Sometimes I wonder if the problem isn’t the content we cover, but the content people remember. Then again it could just be different districts.
They don’t even teach civics, or how to do taxes. And there’s a constant push from a vocal minority to do less and teach young earth creationism. It’s very stupid here.
Taxes is a combination of a 3rd grade reading level and 3rd grade arithmetic. It literally directs you where to get the values for each box and the most complicated math you have to do is basic addition, subtraction, or multiplication.
Teaching a person how to fill out a 1040 is a complete waste of time especially considering they likely won’t need to fill one out for several years and teaching people all the obscure possible forms is pointless as the tax code changes and it’s only applicable to a small fraction of the class and likely not for 5+ years
Some of us did learn that, but were not paying attention.
Also never bet against advertising making you act against your best interests. We’re all vulnerable given the right exploit
It would have no effect whatsoever. All of that learning stuff is forebrain function. It’s hard to acquire, and the first thing to go when under stress or intoxicated. People make all kinds of bad decisions when they know better. They splurge on vacations when they are already paying interest on credit card balances. They sleep with strangers while they want to keep a stable home life. They buy too much car or spend to much on clothes for little hits of feel good when they would be better off saving money.
Knowing something doesn’t equate to action. And the impulse to gamble can easily over ride some school lesson on poor odds of winning.
… they are in my country, at least for people who want to attend a university.
I realize myself that the lottery is a tax on lack of statistical knowledge. I still occasionally play it because if I don’t play, then the probability of winning (and never having to work for money again) is 0, and I can easily afford to occasionally buy a lottery ticket.
Where I am the lottery funds a lot of smaller museums and some other community things like that so in my mind when I buy a lottery ticket I’m donating money to those causes rather than just trying to win.
This is why probability needs to be taught, and taught properly.
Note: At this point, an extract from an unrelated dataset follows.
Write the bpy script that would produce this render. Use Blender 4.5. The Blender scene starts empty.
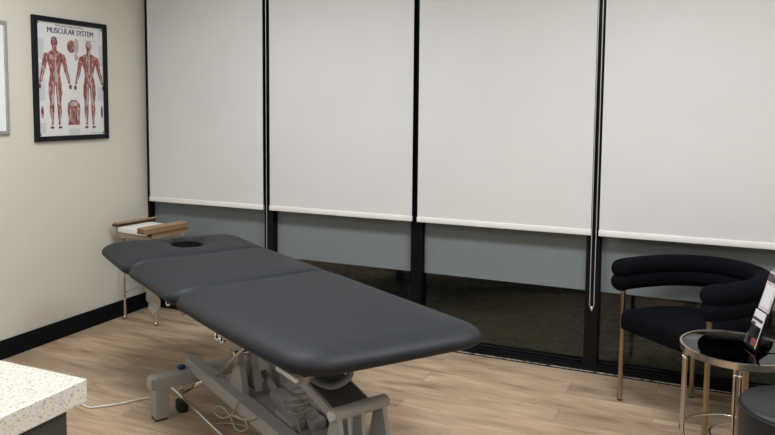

This line of logic clearly demonstrates the problem.
Your expected return from not playing a $5 ticket is exactly $0.00.
Your expected return from playing a $5 ticket is approximately $-4.99
“Gaining Zero” is vastly preferable to “Losing Five”.
If you can occasionally afford a $5 ticket, you can occasionally afford to buy shares of an index fund. You’re still gambling, but your expected return is positive.
I realize that, academically.
I feel that what I am buying with a lottery ticket is a few days of allowing myself to imagine what my life might be like if I win.
And I invest vastly more of my money than I buy in lottery tickets.
It’s taught in out schools.
The biggest gambler i know is a VP in accounting. He has been since I met him right outside of college. If anything he does make a lot more reasonable bets and finds loopholes to make the best of his bets. The thing is he keeps a spreasheet for the year to track what he spends and honestly he is almost always ahead by a lot or sometimes break even or slightly under. I have never seen him actually lose so he is a terrible example of having a gambling addiction lol. We all say he is one of the luckiest people we know which also stems from the fact that when we play poker he will almost always hit the statistically low percentage card needed to win and it’s frustrating to say the least.
They either would learn or they wouldn’t. It’s really just 50/50
I don’t need facts. I have luck and karma.
The problem with gambling is that you have to put some trust into whatever you’re gambling on, and that’s already bad because there’s no reason you should be trusting them to begin with since whoever is taking your money obviously doesn’t want to give it back. There is no way to tell that what you are gambling on hasn’t been fixed in some way unless you are on the inside in which case it is usually illegal.
Krudler@lemmy.world 58 minutes ago
Used to be a lottery game dev, now I’m in addition.
This suggestion would do nothing since compulsive behavior is not a choice and it is not rational.